Mining Activity Declines Dramatically

One largely unnoticed detail of Friday's industrial production report was that mining activity is now decreasing dramatically. "Industrial production" of course leads most people to think of manufacturing, but that is only one component (albeit the most important one). But in fact, "industrial production" also consists of mining and utilities (power production).

Of these 3 components, utilities have so far fared the best. Until a few months ago, mining also performed a lot better than manufacturing. But since November 2008, mining has declined by 9.1%, even more than the 7.8% drop in manufacturing. During the latest 3 months, the difference is even greater, 3.6% for manufacturing and 6.9% for mining.

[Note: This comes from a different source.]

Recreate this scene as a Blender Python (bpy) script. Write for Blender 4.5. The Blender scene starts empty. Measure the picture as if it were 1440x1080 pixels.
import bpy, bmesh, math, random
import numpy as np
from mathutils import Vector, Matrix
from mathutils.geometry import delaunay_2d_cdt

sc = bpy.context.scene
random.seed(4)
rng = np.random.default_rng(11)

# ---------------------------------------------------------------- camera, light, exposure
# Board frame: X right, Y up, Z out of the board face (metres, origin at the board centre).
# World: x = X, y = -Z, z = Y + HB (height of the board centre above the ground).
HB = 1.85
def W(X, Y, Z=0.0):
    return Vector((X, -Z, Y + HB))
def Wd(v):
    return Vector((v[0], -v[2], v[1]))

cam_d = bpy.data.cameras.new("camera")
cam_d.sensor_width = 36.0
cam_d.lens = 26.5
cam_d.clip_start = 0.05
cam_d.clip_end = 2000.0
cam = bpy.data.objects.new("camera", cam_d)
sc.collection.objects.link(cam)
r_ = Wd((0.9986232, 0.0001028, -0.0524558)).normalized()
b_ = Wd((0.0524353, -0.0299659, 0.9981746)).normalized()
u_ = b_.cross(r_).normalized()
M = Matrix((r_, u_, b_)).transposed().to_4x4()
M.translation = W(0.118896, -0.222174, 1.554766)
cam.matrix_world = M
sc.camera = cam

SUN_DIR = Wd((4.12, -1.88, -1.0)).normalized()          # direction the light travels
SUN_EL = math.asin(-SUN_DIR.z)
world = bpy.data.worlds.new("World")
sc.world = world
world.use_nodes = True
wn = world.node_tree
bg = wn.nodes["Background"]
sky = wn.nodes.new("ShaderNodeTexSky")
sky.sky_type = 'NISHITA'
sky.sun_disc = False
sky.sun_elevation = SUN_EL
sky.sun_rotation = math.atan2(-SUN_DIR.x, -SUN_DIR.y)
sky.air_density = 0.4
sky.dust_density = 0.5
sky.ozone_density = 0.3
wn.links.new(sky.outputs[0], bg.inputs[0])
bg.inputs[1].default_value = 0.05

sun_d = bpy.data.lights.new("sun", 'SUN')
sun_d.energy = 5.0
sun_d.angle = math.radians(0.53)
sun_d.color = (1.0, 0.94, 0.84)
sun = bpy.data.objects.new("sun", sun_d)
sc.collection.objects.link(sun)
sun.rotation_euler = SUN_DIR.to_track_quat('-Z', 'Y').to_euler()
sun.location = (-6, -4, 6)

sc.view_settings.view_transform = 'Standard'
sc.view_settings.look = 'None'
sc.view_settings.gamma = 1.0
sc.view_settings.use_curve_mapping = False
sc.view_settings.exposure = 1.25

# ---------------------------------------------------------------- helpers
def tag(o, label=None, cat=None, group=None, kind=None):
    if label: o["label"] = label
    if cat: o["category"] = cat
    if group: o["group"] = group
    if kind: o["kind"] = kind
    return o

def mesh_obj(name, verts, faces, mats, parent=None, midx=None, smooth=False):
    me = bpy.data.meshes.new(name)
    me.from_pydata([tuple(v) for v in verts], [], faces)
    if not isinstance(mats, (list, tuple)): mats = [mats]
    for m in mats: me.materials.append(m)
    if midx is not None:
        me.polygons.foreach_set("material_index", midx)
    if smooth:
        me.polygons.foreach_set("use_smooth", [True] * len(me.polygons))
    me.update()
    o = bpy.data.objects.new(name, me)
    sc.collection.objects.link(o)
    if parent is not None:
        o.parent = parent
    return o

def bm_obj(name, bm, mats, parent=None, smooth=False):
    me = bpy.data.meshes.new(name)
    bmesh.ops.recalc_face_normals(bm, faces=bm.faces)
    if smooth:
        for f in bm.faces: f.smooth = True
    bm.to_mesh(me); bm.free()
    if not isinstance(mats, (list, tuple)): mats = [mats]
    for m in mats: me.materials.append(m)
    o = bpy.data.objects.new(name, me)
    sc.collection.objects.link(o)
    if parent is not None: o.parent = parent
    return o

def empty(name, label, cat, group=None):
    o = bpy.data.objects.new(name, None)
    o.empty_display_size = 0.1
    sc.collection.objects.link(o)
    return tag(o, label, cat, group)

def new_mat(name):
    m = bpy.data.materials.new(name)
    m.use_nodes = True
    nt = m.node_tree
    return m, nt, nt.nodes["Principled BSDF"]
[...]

This is of course a lagged effect of great commodity price sell-off in late 2008. While for example Copper is up more than 60% since its late 2008 low of $1.25 per pound, it is still about 50% lower than the peak of more than $4 per pound level that we saw a year ago. This means that the incentive for extracting copper and most other commodities is much smaller than a year ago. And for that reason, commodity producers are investing a lot less in new capacity, and in increasingly many cases, they don't even find it profitable to utilize all existing capacity.

That will have a distinctive stagflationary effect-it will lower growth while at the same time contributing to higher future price inflation.